Il problema, più che altro, è il mostro che le fa visita di notte. È uno sgorbio glabro, ingobbito, un nano deforme che fruga nel frigorifero in cerca di cibo e che in qualche modo sembra legato al suo organismo: se lui si ferisce, lei si ferisce, se lui sta male, lei sta male.

Der Nachtmahr potrebbe sembrare un film strambo e grottesco di poco conto, un lavoro autocompiaciuto di un autore che tenta la strada di certa autorialità con quella sicurezza arrogante dei giovani arrivisti, in fondo non pare esserci gran contenuto in un soggetto così trasparente e in apparenza banale nei simbolismi.
In realtà si tratta di un’opera complessa, surreale e stratificata, dove Achim Bornhak non si limita mai ad appiattire un semplice schema allegorico legato al malessere adolescenziale, identificabile nel mostro che appare all’improvviso, bensì ribalta in continuazione ogni prospettiva e distrugge ogni facile certezza nel momento stesso in cui sembra confermarla. Il mostriciattolo non è infatti la proiezione della psicosi di Tori, è una creatura concreta, tangibile, abile a nascondersi ma visibile a tutti, ed è proprio attorno alla sua esistenza, e alla necessità di provarla, che la ragazza costruisce questo preciso frammento di vita.
Questo coso bruttissimo e dai movimenti assai limitati non è che fulcro della vita stessa di Tori, per lui la ragazza si mette in gioco e si scardina dalle sue quotidianità alcoliche e superficiali.


La rabbia con i genitori, l’impossibilità di controllare il proprio stato psicofisico, gli scontri con le amiche e le paure che si manifestano in sogni terribili vengono rese con un’atmosfera febbricitante che lascia spezzo spiazzati, confondendo realtà e sogno con alcuni degli squarci visivi più agghiaccianti di quest’anno (la stanza ospedaliera, l’incidente in auto).
Der Nachtmahr è un lungo incubo che alterna olocausti sonori, dove ogni dialogo viene annullato dall’incedere assordante della techno, proprio come se i personaggi vivessero in un rave senza fine, e silenzi disorientanti, privi di alcuna colonna sonora, dove le difficoltà di Tori vengono evidenziate dalla sua disforia e rimangono appiccicate per colpa dei colori assurdi della sua camera e per i contrasti che vengono creati con il biancore delle altre stanze.

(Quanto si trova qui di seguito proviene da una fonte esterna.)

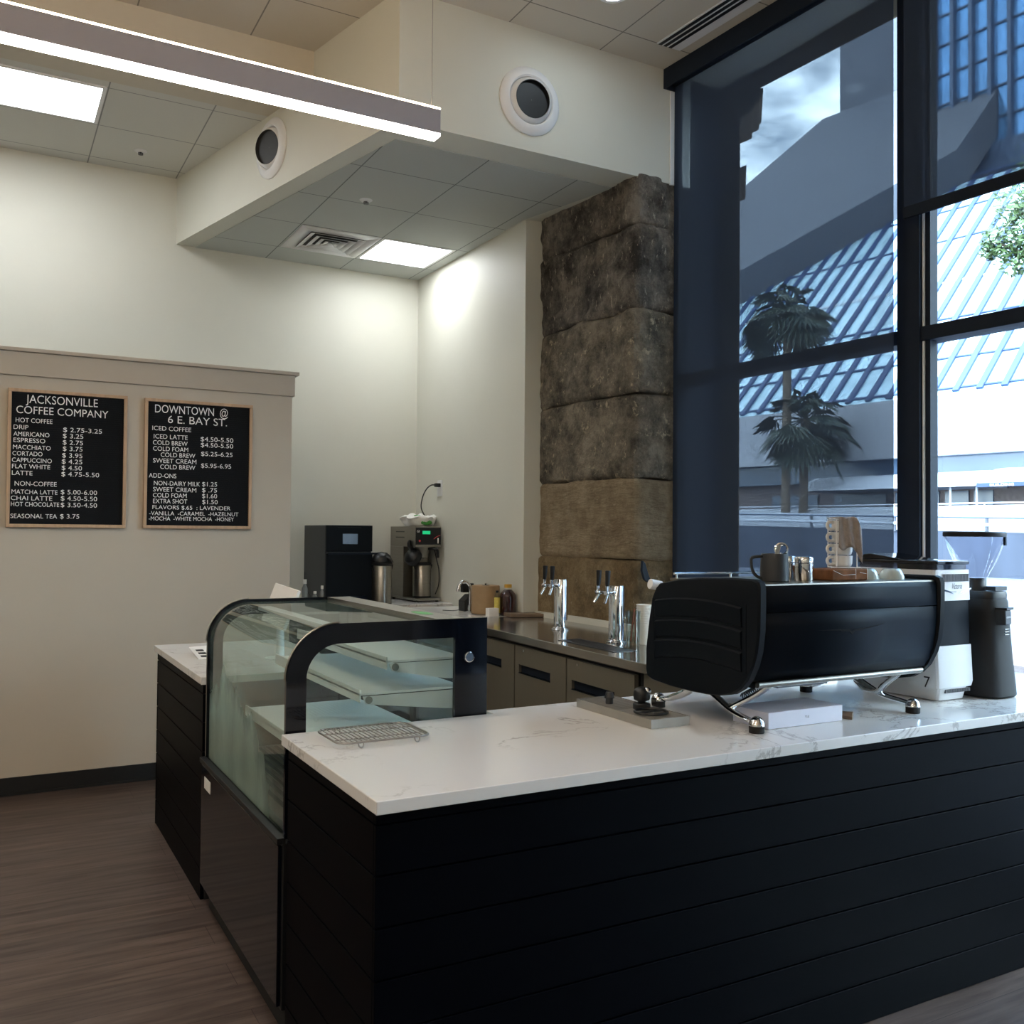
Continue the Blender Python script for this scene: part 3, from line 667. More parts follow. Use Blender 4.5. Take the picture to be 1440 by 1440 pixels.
# linear slot diffuser beside the valance
t = thing('slot_diffuser', 'long black-slotted linear air diffuser in the high ceiling', 'vent', (3.47, 3.3, ZH))
def sl(a, b, z0, z1, m, nm):
    mb = MB(); k = -.05
    def P(x, y, z): return (x + (4.36-y)*.055, y, z)
    mb.hexa([P(a, 4.36, z0), P(b, 4.36, z0), P(b, 1.5, z0), P(a, 1.5, z0), P(a, 4.36, z1), P(b, 4.36, z1), P(b, 1.5, z1), P(a, 1.5, z1)]); link(nm, mb, m, t)
sl(3.36, 3.53, ZH-.004, ZH, 'white_metal', 'frame')
for i in range(3): sl(3.372+i*.036, 3.394+i*.036, ZH-.006, ZH-.0035, 'vent_black', 'slot')
# round eyeball jets
def round_vent(c, n, aim, R, label, dark):
    c = Vector(c); n = Vector(n).normalized(); aim = Vector(aim).normalized()
    t = thing('round_vent', label, 'vent', c, group='round air nozzles')
    mb = MB(); mb.lathe([(R, -.01), (R, .006), (R*.9, .022), (R*.74, .026), (R*.70, .018), (R*.68, -.01)], c, n, 40, cap=False); link('flange', mb, 'white_metal', t)
    mb = MB(); mb.lathe([(R*.69, -.02), (R*.69, .0), (R*.64, .03), (R*.56, .045), (R*.545, .038), (R*.54, -.05)], c+aim*.0, (n+aim*.6), 40, cap=False); link('nozzle', mb, 'white_metal', t)
    mb = MB(); a = (n+aim*.6).normalized(); mb.lathe([(R*.545, .044), (R*.54, .026), (R*.3, .024), (.001, .024)], c, a, 40, cap=False); link('throat', mb, dark, t, label='dark inner throat')
round_vent((2.643, 4.588, 3.947), (0, -1, 0), (-.1, -1, -.12), .192, 'round white air nozzle on the bulkhead front facing the room', 'vent_black')
bd = Vector((1.222-1.856, YB+.02-4.59, 0)).normalized(); bn = Vector((-bd.y, bd.x, 0))
pv = Vector((1.856, 4.59, 3.938)) + bd*1.40 + bn*.002
round_vent(pv, bn, (-.55, -.7, -.2), .19, 'round white air nozzle on the left slanted side of the bulkhead', 'vent_dark')

# linear pendants
def pendant(x0, x1, y, z, label, h=.088, w=.058, wires=()):
    t = thing('pendant_light', label, 'light', ((x0+x1)/2, y, z), group='linear pendants')
    mb = MB(); mb.box(x0, x1, y-w/2, y+w/2, z, z+h); link('housing', mb, 'lamp_body', t, bevel=.002)
    mb = MB(); mb.box(x0+.002, x1-.001, y-w/2+.002, y+w/2-.002, z-.009, z-.0002); link('diffuser', mb, 'strip_light', t, label='glowing white strip')
    mb = MB(); mb.box(x0+.01, x1-.002, y-w/2+.001, y+w/2-.001, z+h+.0002, z+h+.006); link('uplight_lens', mb, 'up_light', t, label='glowing strip on top')
    for x in wires:
        mb = MB(); mb.cyl((x, y, z+h), (x, y, ZH), .0016, seg=6); link('cable', mb, 'wire', t)
pendant(-2.3, 1.424, 3.145, 2.966, 'long grey linear pendant with glowing underside hanging across the room', wires=(1.40, -.6, -2.2))


pendant(-3.6, .5, .9, 2.966, 'unseen linear pendant added for fill light behind the camera on the left', wires=(.4, -3.5))  # added out of view to raise the ambient light
pendant(-3.6, 1.0, -1.6, 2.966, 'unseen linear pendant added for fill light at the rear of the room', wires=(.9, -3.5))  # second unseen pendant, added for warm ambient light

# roller shades and valance
va = thing('shade_valance', 'dark metal shade headbox along the top of the window', 'valance', wp(2, 0, ZH-.12))
mb = MB(); wbox(mb, .0, 7, 0, .012, ZH-.121, ZH-.001); wbox(mb, 0, 7, .012, .13, ZH-.012, ZH-.001); wbox(mb, 0, .012, .012, .12, ZH-.121, ZH-.012); link('fascia', mb, 'mullion', va)
def shade(s0, s1, zb, zt, label):
    t = thing('roller_shade', label, 'shade', wp((s0+s1)/2, .085, zb), group='solar roller shades')
    mb = MB(); n = 14; A = [wp(s0, .085, zb+(zt-zb)*i/n) for i in range(n+1)]; B = [wp(s1, .085, zb+(zt-zb)*i/n) for i in range(n+1)]
    mb.sheet(A, B); link('fabric', mb, 'shade', t)
    mb = MB(); wbox(mb, s0, s1, .079, .091, zb-.055, zb); link('hem_bar', mb, 'mullion', t, bevel=.002)
    mb = MB(); mb.cyl(wp(s0, .075, ZH-.06), wp(s1, .075, ZH-.06), .035); link('roller', mb, 'mullion', t)
shade(.006, 1.552, .45, ZH-.07, 'dark see-through roller shade lowered to the bottom beside the stone pier')
shade(1.606, 3.02, 3.066, ZH-.07, 'dark roller shade half raised over the window right of the post')
shade(3.08, 4.47, 1.6, ZH-.07, 'unseen dark roller shade added to limit daylight in the third window bay')  # added out of view to hold back daylight on the counter front
shade(4.53, 5.92, .3, ZH-.07, 'unseen dark roller shade added to block daylight in the fourth window bay')  # unseen, added to cut daylight from this bay
shade(5.98, 7.36, .3, ZH-.07, 'unseen dark roller shade added to block daylight in the last window bay')  # unseen, added to keep daylight out at the far end

# ================================================================== MENU BOARDS
B1 = [('JACKSONVILLE',0.198,0.579,2.243,0.050),('COFFEE COMPANY',0.150,0.637,2.181,0.045),('HOT COFFEE',0.148,0.338,2.129,0.027),('DRIP',0.138,0.214,2.089,0.026),('AMERICANO',0.138,0.323,2.050,0.026),('ESPRESSO',0.139,0.302,2.014,0.026),('MACCHIATO',0.137,0.331,1.974,0.026),('CORTADO',0.135,0.289,1.938,0.026),('CAPPUCCINO',0.133,0.338,1.900,0.026),('FLAT WHITE',0.134,0.330,1.864,0.026),('LATTE',0.134,0.239,1.826,0.026),('NON-COFFEE',0.149,0.366,1.765,0.027),('MATCHA LATTE',0.134,0.371,1.718,0.026),('CHAI LATTE',0.131,0.344,1.682,0.026),('HOT CHOCOLATE',0.132,0.381,1.647,0.026),('SEASONAL TEA',0.131,0.371,1.579,0.026),('$ 2.75-3.25',0.395,0.604,2.087,0.027),('$ 3.25',0.394,0.503,2.051,0.027),('$ 2.75',0.394,0.502,2.013,0.027),('$ 3.75',0.395,0.500,1.976,0.027),('$ 3.95',0.392,0.500,1.937,0.027),('$ 4.25',0.391,0.500,1.901,0.027),('$ 4.50',0.391,0.499,1.864,0.027),('$ 4.75-5.50',0.390,0.593,1.827,0.027),('$ 5.00-6.00',0.388,0.583,1.722,0.027),('$ 4.50-5.50',0.389,0.584,1.685,0.027),('$ 3.50-4.50',0.389,0.584,1.647,0.027),('$ 3.75',0.387,0.489,1.580,0.027)]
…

Probabilmente Der Nachtmahr è più bello sulla carta che sulla celluloide, è ricco di splendide idee disturbanti che forse si perdono nel ritmo fin troppo rallentato e delirante. Bornhak è colpevole di indugiare eccessivamente nei rapporti di Tori con le amiche e il ragazzo di cui è innamorata senza diversificare più di tanto i contenuti dei loro scambi, e allo stesso modo il taglio quasi documentaristico che ha impresso al film frena a dismisura gli incontri con la creatura, rendendoli quasi catatonici.
Abbiamo quindi a che fare un’opera strana e sbilenca, con improvvise impennate furiose che equivalgono a schiaffoni micidiali stemperate da prolungate parentesi di nebbia quotidiana. Forse più mirato per un pubblico ricercato che per un appassionato d’orrore, ma è un film da provare: non credo infatti sia uno di quei casi in cui si ama o si odia, ha ottimi aspetti e altri parecchio meno, ma è di sicuro un esperimento interessante e una freccia che punta in alto nel panorama horror attuale, pur arrivando molto lontana dal centro del bersaglio.